◆ **Entries supplied**:
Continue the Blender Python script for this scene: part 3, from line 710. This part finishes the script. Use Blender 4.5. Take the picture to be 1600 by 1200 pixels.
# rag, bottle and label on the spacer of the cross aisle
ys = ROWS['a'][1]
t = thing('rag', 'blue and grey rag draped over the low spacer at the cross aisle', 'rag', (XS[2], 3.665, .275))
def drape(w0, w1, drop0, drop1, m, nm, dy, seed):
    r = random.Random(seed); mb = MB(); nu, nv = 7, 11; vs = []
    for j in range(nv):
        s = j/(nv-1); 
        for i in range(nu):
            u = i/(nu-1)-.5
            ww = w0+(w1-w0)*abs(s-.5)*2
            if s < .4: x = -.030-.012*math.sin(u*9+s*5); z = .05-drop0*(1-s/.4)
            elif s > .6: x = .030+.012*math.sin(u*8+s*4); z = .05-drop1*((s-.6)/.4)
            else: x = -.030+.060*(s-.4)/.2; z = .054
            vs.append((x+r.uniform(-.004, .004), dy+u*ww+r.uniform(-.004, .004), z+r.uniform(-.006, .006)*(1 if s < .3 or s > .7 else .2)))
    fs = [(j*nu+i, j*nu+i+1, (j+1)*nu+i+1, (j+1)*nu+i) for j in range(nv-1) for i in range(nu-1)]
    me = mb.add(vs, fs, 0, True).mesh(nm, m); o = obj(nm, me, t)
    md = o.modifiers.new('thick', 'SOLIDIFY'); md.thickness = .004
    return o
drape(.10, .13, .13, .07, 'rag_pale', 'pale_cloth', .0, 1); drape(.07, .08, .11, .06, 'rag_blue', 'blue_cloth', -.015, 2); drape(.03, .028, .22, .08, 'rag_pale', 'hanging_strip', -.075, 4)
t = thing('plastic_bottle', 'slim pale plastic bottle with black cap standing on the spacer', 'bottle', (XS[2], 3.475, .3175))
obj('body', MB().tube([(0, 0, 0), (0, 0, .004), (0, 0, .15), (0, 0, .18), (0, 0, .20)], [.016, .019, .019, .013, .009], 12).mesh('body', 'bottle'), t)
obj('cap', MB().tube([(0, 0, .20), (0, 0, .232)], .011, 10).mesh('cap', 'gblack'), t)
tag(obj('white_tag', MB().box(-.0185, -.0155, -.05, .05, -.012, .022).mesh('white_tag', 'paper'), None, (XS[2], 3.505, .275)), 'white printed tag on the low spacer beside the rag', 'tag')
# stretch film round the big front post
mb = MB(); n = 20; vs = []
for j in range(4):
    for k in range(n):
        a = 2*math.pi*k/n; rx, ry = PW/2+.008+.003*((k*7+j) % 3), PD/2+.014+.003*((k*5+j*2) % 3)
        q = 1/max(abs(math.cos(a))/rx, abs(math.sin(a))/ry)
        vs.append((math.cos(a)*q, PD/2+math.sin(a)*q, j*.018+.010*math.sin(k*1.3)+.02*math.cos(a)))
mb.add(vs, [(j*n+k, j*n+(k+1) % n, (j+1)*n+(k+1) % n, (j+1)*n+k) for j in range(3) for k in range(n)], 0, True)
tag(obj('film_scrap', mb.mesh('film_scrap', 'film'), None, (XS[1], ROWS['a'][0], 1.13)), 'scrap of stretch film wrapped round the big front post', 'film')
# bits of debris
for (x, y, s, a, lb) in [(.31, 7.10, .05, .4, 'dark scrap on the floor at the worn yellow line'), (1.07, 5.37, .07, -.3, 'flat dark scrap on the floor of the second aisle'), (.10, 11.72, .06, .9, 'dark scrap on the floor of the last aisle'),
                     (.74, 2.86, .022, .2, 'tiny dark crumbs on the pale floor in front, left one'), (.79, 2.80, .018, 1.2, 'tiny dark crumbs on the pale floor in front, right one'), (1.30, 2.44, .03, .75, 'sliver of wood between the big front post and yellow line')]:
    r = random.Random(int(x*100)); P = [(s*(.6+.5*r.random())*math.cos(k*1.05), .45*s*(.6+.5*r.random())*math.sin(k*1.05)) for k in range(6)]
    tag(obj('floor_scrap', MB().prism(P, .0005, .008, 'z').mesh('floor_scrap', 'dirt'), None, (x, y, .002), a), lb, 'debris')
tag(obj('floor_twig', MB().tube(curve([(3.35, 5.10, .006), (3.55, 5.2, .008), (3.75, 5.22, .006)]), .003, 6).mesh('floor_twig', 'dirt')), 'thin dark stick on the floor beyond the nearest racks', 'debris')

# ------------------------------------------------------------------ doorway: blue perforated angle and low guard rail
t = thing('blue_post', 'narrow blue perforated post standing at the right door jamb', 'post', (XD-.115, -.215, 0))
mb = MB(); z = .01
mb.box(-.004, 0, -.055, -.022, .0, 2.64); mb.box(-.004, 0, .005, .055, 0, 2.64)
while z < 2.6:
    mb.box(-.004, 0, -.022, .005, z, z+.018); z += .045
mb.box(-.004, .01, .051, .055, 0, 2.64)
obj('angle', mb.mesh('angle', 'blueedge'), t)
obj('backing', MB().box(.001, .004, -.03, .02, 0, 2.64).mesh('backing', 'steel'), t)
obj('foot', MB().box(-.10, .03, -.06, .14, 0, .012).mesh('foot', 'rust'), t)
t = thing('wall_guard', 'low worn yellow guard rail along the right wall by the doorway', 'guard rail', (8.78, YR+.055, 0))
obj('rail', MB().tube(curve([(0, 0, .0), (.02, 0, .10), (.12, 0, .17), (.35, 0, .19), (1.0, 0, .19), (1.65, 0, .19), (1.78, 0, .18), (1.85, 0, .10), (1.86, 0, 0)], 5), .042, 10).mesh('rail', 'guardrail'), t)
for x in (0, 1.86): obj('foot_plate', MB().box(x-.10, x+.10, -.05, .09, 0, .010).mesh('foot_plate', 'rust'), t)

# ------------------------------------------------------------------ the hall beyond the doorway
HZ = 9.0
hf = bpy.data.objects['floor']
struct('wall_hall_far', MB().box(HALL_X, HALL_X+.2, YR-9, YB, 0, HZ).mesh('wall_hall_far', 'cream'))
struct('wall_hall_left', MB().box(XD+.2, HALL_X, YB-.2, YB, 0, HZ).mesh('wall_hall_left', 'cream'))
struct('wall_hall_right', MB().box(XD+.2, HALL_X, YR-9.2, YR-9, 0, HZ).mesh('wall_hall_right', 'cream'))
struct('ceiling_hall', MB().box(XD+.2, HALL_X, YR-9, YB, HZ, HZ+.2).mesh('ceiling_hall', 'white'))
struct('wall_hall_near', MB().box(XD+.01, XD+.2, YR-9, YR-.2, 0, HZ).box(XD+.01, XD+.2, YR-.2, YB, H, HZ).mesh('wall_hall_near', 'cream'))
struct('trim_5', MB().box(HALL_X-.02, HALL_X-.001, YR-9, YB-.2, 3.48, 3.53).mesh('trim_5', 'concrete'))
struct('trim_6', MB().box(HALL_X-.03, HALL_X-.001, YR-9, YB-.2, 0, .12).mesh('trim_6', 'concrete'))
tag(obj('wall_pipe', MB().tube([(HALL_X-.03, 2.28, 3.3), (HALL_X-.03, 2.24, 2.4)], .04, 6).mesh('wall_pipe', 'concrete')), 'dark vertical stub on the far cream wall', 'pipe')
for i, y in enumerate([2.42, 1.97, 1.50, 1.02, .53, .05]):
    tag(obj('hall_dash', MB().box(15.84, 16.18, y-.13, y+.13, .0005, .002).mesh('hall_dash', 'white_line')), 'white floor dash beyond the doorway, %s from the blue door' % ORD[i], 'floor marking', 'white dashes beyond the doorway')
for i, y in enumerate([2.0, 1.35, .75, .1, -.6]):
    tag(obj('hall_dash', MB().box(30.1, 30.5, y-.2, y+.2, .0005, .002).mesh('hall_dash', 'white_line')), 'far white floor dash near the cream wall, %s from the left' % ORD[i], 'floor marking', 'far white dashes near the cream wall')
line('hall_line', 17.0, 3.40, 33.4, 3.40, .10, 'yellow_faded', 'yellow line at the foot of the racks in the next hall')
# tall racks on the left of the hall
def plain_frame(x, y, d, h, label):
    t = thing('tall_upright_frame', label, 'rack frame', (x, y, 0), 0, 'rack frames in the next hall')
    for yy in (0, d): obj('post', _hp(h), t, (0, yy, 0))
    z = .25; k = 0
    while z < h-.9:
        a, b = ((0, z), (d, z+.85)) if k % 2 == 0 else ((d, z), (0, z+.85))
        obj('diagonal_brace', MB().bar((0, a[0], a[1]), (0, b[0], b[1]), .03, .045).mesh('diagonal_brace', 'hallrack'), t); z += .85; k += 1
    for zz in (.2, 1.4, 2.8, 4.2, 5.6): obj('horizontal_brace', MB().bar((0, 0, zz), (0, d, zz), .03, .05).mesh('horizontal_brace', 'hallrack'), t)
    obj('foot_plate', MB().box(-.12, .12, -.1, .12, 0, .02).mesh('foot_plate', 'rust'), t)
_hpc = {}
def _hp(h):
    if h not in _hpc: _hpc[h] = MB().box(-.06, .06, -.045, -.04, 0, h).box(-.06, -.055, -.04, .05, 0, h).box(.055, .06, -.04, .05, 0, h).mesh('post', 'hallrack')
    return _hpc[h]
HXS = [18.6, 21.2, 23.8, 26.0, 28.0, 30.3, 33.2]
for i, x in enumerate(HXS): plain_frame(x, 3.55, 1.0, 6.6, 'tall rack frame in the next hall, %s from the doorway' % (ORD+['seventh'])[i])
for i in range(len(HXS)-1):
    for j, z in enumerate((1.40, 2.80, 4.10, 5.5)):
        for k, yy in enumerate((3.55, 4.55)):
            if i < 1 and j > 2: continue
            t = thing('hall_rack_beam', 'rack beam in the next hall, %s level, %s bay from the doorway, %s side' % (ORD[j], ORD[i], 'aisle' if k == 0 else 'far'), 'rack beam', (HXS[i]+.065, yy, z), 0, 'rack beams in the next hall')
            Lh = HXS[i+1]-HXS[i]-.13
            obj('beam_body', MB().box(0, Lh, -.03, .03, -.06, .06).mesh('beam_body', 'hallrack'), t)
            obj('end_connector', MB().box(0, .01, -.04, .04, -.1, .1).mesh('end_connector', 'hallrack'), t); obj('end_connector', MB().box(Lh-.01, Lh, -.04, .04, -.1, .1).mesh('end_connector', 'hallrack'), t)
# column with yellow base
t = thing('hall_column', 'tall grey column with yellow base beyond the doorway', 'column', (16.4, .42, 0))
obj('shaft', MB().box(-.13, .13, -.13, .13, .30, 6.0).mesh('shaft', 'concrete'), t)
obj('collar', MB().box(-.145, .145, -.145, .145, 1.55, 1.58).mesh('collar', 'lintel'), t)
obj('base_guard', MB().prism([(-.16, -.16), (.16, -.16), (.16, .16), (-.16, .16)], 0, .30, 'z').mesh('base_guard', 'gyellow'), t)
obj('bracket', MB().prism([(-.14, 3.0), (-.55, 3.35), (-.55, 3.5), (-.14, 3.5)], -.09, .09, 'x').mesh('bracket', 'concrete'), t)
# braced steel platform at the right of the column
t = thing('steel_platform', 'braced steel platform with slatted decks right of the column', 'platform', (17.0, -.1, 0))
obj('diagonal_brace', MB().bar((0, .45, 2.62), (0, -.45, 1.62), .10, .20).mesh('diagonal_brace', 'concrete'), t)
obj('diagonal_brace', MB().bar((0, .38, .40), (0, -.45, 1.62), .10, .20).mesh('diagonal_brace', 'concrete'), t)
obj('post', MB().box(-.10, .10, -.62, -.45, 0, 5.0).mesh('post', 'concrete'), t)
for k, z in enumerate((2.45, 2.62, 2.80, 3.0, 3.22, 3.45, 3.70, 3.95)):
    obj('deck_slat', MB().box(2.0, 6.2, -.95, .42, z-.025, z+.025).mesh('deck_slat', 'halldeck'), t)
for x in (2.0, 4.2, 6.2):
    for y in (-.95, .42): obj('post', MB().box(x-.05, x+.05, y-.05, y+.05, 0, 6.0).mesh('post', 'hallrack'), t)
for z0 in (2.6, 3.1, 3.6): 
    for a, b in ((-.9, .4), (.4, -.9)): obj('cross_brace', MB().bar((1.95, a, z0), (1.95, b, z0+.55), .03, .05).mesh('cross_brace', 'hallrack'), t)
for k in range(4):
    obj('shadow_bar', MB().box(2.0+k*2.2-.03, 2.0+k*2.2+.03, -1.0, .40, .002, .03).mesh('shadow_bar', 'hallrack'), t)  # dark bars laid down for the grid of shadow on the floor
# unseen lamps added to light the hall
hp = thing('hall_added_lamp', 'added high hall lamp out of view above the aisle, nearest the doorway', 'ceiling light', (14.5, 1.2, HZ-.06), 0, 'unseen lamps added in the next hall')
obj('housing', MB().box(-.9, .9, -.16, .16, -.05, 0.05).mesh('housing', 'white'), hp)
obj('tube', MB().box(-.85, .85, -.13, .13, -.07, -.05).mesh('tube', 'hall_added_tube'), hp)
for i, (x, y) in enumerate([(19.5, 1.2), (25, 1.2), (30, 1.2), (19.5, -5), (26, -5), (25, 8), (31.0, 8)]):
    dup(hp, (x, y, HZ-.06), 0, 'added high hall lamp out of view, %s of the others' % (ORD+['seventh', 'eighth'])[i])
==
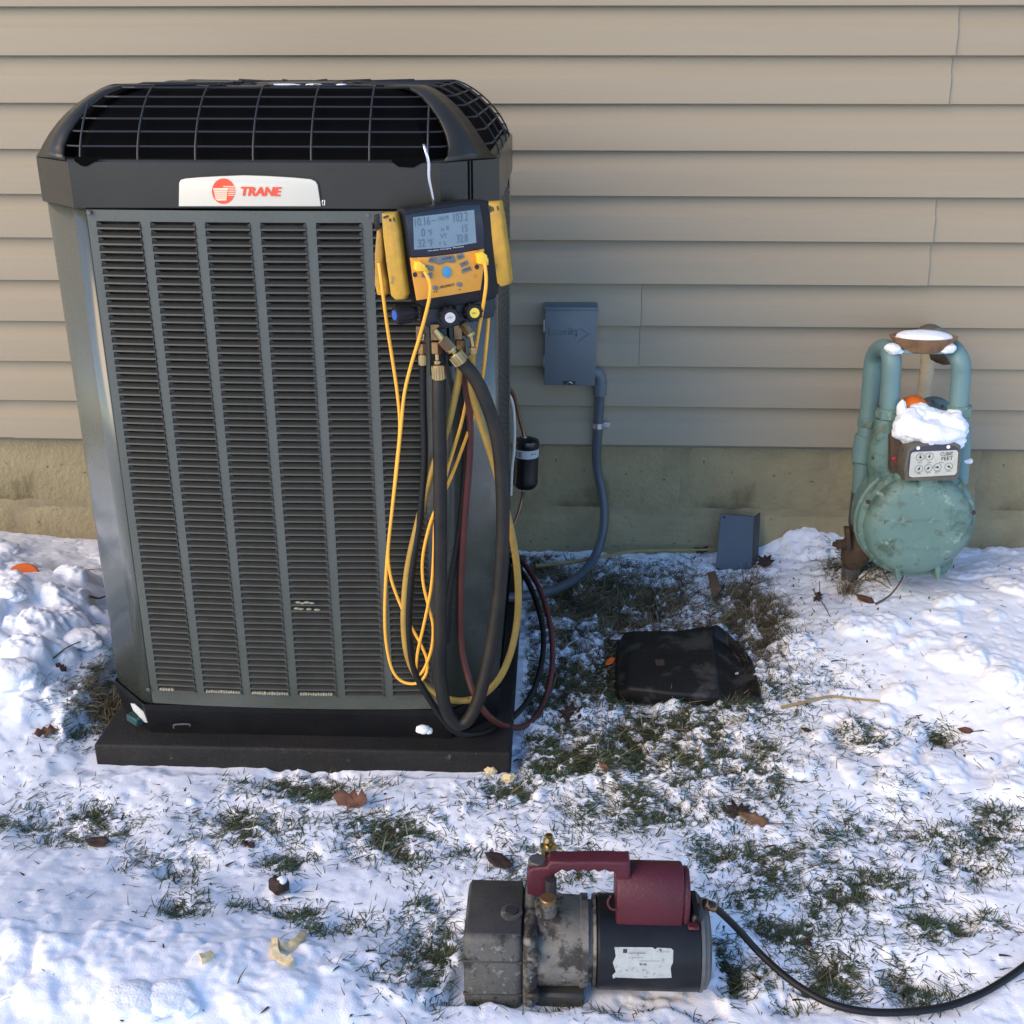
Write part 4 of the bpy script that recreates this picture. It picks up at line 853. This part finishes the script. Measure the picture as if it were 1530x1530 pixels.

◆ **Written problem**: Pick out the lines that include the word "This" and write them out.

◆ **Completed task**:
Continue the Blender Python script for this scene: part 3, from line 710. This part finishes the script. Use Blender 4.5. Take the picture to be 1600 by 1200 pixels.
Write part 4 of the bpy script that recreates this picture. It picks up at line 853. This part finishes the script. Measure the picture as if it were 1530x1530 pixels.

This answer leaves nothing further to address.